Hamels has come a long way at 24 years old, but not so far that he has encountered anxiety.
“Going out there in the big game, you want to be the guy that can dictate it,” the Phillies left-hander said of tonight's playoff start against the Los Angeles Dodgers. “And I think if you have the mindset and the talent to do so, then you should be able to go out there and have success.”
Hamels has talent aplenty and a mindset to match. He has won both of his postseason starts this month for the Phillies, and has dominated the Dodgers and Milwaukee Brewers with 17 strikeouts against eight scattered hits. He will take the mound for Game 5 of the National League Championship Series having allowed more than two earned runs only once in his past 12 starts.
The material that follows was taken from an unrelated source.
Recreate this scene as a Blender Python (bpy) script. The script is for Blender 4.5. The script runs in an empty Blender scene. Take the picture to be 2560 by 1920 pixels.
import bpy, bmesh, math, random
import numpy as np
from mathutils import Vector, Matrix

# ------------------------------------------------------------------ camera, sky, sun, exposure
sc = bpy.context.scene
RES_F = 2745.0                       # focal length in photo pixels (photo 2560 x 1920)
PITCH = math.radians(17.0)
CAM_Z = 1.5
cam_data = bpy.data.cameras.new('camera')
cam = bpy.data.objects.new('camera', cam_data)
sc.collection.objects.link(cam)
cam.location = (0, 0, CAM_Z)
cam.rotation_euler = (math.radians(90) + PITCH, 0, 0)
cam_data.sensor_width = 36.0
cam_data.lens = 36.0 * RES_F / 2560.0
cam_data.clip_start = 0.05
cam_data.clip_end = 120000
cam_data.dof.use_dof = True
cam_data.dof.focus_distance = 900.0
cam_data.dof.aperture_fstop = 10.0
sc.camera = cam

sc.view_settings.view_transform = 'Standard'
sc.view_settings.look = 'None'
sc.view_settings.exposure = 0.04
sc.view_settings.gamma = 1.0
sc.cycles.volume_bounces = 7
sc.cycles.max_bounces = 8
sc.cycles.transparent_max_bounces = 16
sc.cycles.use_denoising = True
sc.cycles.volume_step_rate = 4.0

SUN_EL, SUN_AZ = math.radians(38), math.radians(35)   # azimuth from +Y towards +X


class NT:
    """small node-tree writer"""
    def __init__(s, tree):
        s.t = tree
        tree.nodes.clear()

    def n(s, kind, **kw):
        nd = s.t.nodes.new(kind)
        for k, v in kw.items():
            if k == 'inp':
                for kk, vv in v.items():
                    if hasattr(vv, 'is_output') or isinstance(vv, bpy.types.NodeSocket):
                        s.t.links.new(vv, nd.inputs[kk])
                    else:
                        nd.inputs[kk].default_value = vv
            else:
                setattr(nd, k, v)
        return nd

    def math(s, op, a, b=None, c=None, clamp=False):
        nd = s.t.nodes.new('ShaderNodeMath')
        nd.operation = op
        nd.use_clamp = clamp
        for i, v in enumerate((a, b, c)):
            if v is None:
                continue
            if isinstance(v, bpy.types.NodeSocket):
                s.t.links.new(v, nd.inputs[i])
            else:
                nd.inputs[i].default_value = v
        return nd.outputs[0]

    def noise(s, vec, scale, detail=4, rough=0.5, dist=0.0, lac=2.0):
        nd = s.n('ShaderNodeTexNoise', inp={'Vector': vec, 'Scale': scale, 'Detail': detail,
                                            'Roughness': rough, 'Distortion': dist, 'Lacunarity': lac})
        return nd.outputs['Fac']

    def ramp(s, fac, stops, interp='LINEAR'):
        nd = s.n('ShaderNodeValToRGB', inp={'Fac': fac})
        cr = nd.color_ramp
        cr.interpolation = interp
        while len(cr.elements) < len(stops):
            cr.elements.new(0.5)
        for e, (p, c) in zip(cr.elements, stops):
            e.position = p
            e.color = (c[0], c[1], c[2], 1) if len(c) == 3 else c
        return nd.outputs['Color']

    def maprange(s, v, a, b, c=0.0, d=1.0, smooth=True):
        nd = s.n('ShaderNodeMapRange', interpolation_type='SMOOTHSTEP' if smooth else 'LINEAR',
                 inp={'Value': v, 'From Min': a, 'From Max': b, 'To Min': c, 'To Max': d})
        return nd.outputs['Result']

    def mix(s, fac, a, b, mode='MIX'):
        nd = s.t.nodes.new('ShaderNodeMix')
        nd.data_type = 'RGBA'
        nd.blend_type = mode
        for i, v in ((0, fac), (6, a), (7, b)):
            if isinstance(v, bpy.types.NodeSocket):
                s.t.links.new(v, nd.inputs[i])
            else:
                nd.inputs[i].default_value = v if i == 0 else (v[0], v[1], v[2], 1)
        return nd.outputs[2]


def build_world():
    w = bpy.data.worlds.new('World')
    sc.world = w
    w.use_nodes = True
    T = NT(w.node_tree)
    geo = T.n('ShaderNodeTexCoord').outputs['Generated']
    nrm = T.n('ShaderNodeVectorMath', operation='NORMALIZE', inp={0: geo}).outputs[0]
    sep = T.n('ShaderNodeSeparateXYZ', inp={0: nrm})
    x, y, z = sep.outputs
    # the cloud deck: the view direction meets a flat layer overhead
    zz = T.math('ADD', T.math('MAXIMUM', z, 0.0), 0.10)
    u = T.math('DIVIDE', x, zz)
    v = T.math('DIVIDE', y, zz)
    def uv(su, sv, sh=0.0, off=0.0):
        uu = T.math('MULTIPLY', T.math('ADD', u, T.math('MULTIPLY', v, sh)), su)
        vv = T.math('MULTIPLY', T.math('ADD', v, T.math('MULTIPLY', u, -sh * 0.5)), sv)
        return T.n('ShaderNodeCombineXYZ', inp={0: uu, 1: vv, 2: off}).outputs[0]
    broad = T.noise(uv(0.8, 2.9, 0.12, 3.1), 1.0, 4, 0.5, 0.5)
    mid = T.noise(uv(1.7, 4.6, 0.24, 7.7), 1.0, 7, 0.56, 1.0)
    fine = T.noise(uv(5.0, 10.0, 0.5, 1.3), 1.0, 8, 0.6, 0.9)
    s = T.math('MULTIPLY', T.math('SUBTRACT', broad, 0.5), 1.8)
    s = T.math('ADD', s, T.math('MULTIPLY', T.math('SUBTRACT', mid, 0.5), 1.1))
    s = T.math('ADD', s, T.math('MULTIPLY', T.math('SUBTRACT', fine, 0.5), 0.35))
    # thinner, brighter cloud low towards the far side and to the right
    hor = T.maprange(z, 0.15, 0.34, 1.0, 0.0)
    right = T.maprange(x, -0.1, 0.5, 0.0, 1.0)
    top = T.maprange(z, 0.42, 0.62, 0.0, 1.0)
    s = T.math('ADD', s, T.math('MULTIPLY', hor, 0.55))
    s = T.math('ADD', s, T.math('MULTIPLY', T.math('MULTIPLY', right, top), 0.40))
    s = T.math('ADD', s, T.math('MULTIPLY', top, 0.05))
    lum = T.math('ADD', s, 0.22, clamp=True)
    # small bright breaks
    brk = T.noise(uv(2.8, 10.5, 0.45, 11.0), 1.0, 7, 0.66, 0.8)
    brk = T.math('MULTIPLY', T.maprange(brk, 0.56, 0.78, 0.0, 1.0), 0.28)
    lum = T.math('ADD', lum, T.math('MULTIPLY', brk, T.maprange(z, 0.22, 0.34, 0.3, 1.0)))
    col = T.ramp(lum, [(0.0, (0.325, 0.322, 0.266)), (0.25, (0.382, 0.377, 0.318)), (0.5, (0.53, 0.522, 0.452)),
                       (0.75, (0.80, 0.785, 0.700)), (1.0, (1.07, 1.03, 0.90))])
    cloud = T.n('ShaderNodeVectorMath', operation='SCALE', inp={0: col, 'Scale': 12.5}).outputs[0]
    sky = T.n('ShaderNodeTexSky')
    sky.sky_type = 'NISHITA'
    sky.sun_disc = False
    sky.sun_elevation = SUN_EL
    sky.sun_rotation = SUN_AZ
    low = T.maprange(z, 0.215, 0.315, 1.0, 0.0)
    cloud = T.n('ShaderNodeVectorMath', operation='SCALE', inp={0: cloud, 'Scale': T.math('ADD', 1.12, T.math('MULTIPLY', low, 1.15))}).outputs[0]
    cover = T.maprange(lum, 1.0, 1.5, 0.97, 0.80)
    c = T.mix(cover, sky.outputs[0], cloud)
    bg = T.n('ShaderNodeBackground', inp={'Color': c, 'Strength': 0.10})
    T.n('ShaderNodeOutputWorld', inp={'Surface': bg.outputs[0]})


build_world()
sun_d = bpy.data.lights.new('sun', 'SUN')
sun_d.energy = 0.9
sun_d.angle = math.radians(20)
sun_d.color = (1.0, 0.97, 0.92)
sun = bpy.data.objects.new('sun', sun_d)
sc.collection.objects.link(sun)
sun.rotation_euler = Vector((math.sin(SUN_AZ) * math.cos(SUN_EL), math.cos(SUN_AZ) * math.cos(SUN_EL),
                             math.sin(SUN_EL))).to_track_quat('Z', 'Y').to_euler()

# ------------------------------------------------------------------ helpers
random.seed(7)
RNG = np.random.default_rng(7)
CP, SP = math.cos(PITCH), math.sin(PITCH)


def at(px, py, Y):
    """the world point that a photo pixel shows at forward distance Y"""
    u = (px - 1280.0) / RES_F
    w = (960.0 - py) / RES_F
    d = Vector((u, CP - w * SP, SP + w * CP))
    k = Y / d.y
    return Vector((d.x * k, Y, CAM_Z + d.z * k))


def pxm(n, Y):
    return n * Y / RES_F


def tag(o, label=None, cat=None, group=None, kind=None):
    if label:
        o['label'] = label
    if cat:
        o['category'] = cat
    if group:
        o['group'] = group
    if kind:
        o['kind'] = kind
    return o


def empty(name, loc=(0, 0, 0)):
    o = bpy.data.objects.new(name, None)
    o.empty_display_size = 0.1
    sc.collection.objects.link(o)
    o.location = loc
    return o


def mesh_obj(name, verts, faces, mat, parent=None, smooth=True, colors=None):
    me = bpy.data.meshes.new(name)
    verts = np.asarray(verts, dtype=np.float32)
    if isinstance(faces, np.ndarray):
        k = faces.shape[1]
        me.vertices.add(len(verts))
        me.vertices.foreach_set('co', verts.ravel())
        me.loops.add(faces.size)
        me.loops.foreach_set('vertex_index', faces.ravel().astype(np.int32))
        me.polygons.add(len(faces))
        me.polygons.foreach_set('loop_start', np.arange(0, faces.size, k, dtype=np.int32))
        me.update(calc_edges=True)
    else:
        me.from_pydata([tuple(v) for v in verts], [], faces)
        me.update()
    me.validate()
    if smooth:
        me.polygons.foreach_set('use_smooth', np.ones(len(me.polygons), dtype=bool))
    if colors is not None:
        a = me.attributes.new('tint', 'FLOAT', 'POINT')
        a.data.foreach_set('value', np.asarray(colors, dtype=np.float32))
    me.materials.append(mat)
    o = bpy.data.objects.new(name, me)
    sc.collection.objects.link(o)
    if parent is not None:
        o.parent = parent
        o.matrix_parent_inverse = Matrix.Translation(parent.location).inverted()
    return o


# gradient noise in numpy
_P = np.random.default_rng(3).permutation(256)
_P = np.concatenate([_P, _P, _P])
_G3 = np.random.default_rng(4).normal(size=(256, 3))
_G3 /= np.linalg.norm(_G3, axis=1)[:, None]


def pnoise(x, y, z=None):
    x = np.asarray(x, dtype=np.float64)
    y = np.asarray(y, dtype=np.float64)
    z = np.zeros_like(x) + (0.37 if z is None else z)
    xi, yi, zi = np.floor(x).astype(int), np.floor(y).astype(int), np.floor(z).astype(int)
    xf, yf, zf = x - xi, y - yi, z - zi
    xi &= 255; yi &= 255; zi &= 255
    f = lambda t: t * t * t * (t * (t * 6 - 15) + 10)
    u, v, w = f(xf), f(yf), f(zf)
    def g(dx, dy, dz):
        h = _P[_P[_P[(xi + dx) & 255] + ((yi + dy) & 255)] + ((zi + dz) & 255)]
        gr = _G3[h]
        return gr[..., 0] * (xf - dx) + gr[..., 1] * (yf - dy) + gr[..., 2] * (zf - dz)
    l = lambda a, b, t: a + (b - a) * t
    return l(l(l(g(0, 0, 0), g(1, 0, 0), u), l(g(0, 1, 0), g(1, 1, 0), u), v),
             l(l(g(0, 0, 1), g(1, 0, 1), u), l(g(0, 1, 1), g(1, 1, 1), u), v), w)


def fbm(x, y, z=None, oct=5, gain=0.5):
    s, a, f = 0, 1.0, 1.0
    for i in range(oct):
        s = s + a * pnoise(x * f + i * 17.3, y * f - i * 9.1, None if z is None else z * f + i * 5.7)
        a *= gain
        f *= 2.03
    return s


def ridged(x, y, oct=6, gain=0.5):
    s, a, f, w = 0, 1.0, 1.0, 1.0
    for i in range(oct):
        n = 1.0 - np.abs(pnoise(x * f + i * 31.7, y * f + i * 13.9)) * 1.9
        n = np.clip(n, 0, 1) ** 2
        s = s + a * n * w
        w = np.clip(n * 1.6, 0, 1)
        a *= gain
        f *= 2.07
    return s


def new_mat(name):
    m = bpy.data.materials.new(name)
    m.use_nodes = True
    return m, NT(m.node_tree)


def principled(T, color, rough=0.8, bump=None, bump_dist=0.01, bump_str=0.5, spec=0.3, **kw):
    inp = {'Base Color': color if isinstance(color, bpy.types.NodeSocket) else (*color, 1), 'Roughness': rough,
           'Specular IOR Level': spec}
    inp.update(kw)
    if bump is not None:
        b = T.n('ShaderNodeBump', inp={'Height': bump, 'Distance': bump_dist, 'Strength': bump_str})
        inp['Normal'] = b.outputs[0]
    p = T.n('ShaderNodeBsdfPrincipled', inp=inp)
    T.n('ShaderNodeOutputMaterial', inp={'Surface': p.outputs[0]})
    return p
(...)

He has come a long way through a series of modest, measured movements. That and a killer change-up.
“During the year, I go pitch by pitch,” Hamels said. “I know I have 33-34 starts during the year that I can go out there and win. . . . If I can do a significant amount of damage with creating wins, that helps you get to the postseason.
“When the postseason does occur, you have to attack it the same way, and with the same philosophy that I've had all year: going one game at a time, one inning at a time, one pitch at a time. You have to break it down into small increments so you don't let the excitement carry you away.”
Cole Hamels has been able to break baseball down into such small particles that the sum never seems to amount to too much. He is openly ambitious, yet so matter-of-fact that the combination sometimes confounds Philadelphia's fans.
The simple stereotype is that he's a smooth Southern California kid competing in a tough Eastern town that prefers the gritty to the gifted. The truth is more complex.
“He can appear aloof,” wrote Bob Ford of the Philadelphia Inquirer, “but that is only camouflage for a shy personality wrapped around an obsessive competitor.”
“He's a driven athlete,” said John Boggs, Hamels' San Diego-based agent. “Fearless, too. He didn't pitch at all his junior year (because of injury), but when I met him, I was really impressed that in his mind there was basically no doubt that he would pitch effectively and pitch with confidence.
“He knows if he's able to get on the mound and be healthy, the only person that can beat him is himself.”
To illustrate, Boggs recounts the story of Hamels' first taste of the big leagues, a March 5, 2004 spring training game against the New York Yankees. Summoned to pitch the fifth inning, the 20-year-old Hamels promptly struck out Derek Jeter, Alex Rodriguez and Tony Clark.
“What's this young man's name again?” asked Frank Torre, whose kid brother then managed the Yankees.
“Cole Hamels,” Boggs replied.
“Wow,” Frank Torre said. “That's pretty impressive.”
Joe Torre manages the Dodgers now, and doesn't need a scorecard to know who and what he's up against.
“He's a guy that likes his change-up, there's no question,” Joe Torre said of Hamels. “He's got a breaking ball. He can get the fastball up in the '90s, which certainly keeps you from dismissing that and looking for something else.
“I still think the key for us is to go up there and just have a plan individually on what we want to go up there and look for and hit, because it's tough to go up there and decide that you're going to do this and do that and come back empty, because he's able to command his pitches.”
While working 227 1/3 innings during the regular season, Hamels hit only one batter (the Padres' Adrian Gonzalez) and threw zero wild pitches. His strikeout-to-walk ratio was 3.7-to-1.
That Hamels won only 14 games during the regular season would seem to be a function of his skimpy run support, for this is a guy who puts the ball pretty much where he pleases. His is the arm that could overwhelm this October.
“I know I have the talent to do it,” Hamels said of performing in the playoffs. “It's just a matter of time and getting that opportunity to do it.
“I've had the opportunity this year and I've been able to not only come through, but hopefully put us into more situations where I can do it again and again and again.”
He has come a long way, and he's only just begun.